Don't Blame Wal-Mart
http://www.nytimes.com/2005/02/28/opinion/28reich.html
February 28, 2005

    By ROBERT B. REICH

    Berkeley, Calif. -- BOWING to intense pressure from neighborhood and
    labor groups, a real estate developer has just given up plans to
    include a Wal-Mart store in a mall in Queens, thereby blocking
    Wal-Mart's plan to open its first store in New York City. In the eyes
    of Wal-Mart's detractors, the Arkansas-based chain embodies the worst
    kind of economic exploitation: it pays its 1.2 million American
    workers an average of only $9.68 an hour, doesn't provide most of them
    with health insurance, keeps out unions, has a checkered history on
    labor law and turns main streets into ghost towns by sucking business
    away from small retailers.

    But isn't Wal-Mart really being punished for our sins? After all, it's
    not as if Wal-Mart's founder, Sam Walton, and his successors created
    the world's largest retailer by putting a gun to our heads and forcing
    us to shop there.

    Instead, Wal-Mart has lured customers with low prices. "We expect our
    suppliers to drive the costs out of the supply chain," a spokeswoman
    for Wal-Mart said. "It's good for us and good for them."

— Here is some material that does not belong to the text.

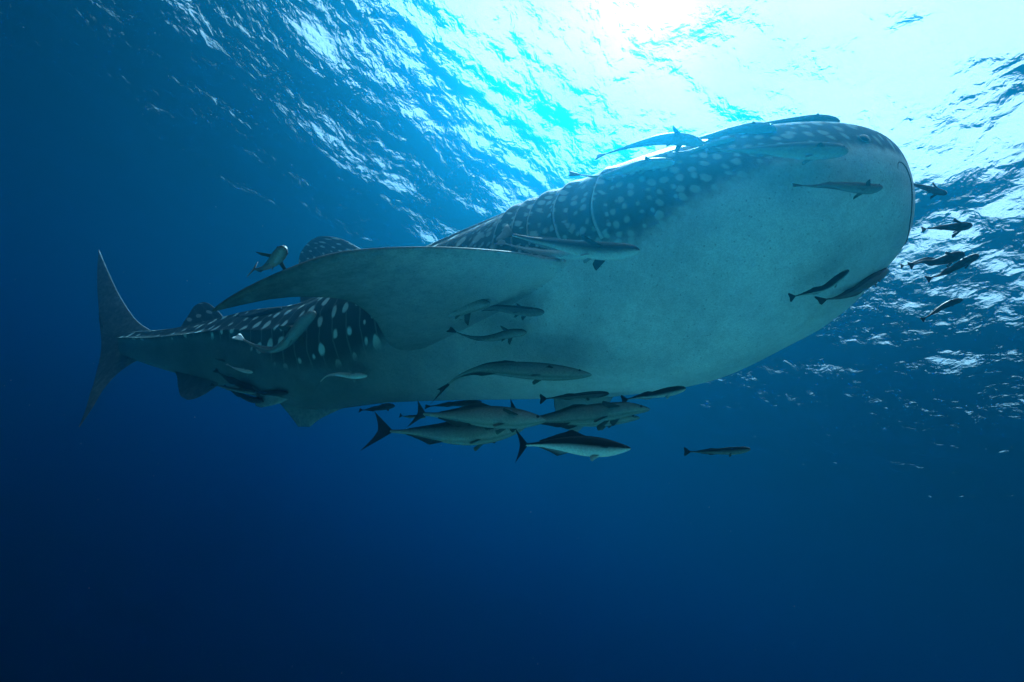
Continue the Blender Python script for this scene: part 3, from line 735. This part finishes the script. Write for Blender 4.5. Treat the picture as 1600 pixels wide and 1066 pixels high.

    Wal-Mart may have perfected this technique, but you can find it almost
    everywhere these days. Corporations are in fierce competition to get
    and keep customers, so they pass the bulk of their cost cuts through
    to consumers as lower prices. Products are manufactured in China at a
    fraction of the cost of making them here, and American consumers get
    great deals. Back-office work, along with computer programming and
    data crunching, is "offshored" to India, so our dollars go even
    further.

    Meanwhile, many of us pressure companies to give us even better
    bargains. I look on the Internet to find the lowest price I can and
    buy airline tickets, books, merchandise from just about anywhere with
    a click of a mouse. Don't you?

    The fact is, today's economy offers us a Faustian bargain: it can give
    consumers deals largely because it hammers workers and communities.

    We can blame big corporations, but we're mostly making this bargain
    with ourselves. The easier it is for us to get great deals, the
    stronger the downward pressure on wages and benefits. Last year, the
    real wages of hourly workers, who make up about 80 percent of the work
    force, actually dropped for the first time in more than a decade;
    hourly workers' health and pension benefits are in free fall. The
    easier it is for us to find better professional services, the harder
    professionals have to hustle to attract and keep clients. The more
    efficiently we can summon products from anywhere on the globe, the
    more stress we put on our own communities.

    But you and I aren't just consumers. We're also workers and citizens.
    How do we strike the right balance? To claim that people shouldn't
    have access to Wal-Mart or to cut-rate airfares or services from India
    or to Internet shopping, because these somehow reduce their quality of
    life, is paternalistic tripe. No one is a better judge of what people
    want than they themselves.

    The problem is, the choices we make in the market don't fully reflect
    our values as workers or as citizens. I didn't want our community
    bookstore in Cambridge, Mass., to close (as it did last fall) yet I
    still bought lots of books from [1]Amazon.com. In addition, we may not
    see the larger bargain when our own job or community isn't directly at
    stake. I don't like what's happening to airline workers, but I still
    try for the cheapest fare I can get.

    The only way for the workers or citizens in us to trump the consumers
    in us is through laws and regulations that make our purchases a social
    choice as well as a personal one. A requirement that companies with
    more than 50 employees offer their workers affordable health
    insurance, for example, might increase slightly the price of their
    goods and services. My inner consumer won't like that very much, but
    the worker in me thinks it a fair price to pay. Same with an increase
    in the minimum wage or a change in labor laws making it easier for
    employees to organize and negotiate better terms.

    I wouldn't go so far as to re-regulate the airline industry or hobble
    free trade with China and India - that would cost me as a consumer far
    too much - but I'd like the government to offer wage insurance to ease
    the pain of sudden losses of pay. And I'd support labor standards that
    make trade agreements a bit more fair.

    These provisions might end up costing me some money, but the citizen
    in me thinks they are worth the price. You might think differently,
    but as a nation we aren't even having this sort of discussion.
    Instead, our debates about economic change take place between two
    warring camps: those who want the best consumer deals, and those who
    want to preserve jobs and communities much as they are. Instead of
    finding ways to soften the blows, compensate the losers or slow the
    pace of change - so the consumers in us can enjoy lower prices and
    better products without wreaking too much damage on us in our role as
    workers and citizens - we go to battle.

    I don't know if Wal-Mart will ever make it into New York City. I do
    know that New Yorkers, like most other Americans, want the great deals
    that can be had in a rapidly globalizing high-tech economy. Yet the
    prices on sales tags don't reflect the full prices we have to pay as
    workers and citizens. A sensible public debate would focus on how to
    make that total price as low as possible.

    Robert B. Reich, the author of "Reason: Why Liberals Will Win the
    Battle for America," was secretary of labor from 1993 to 1997.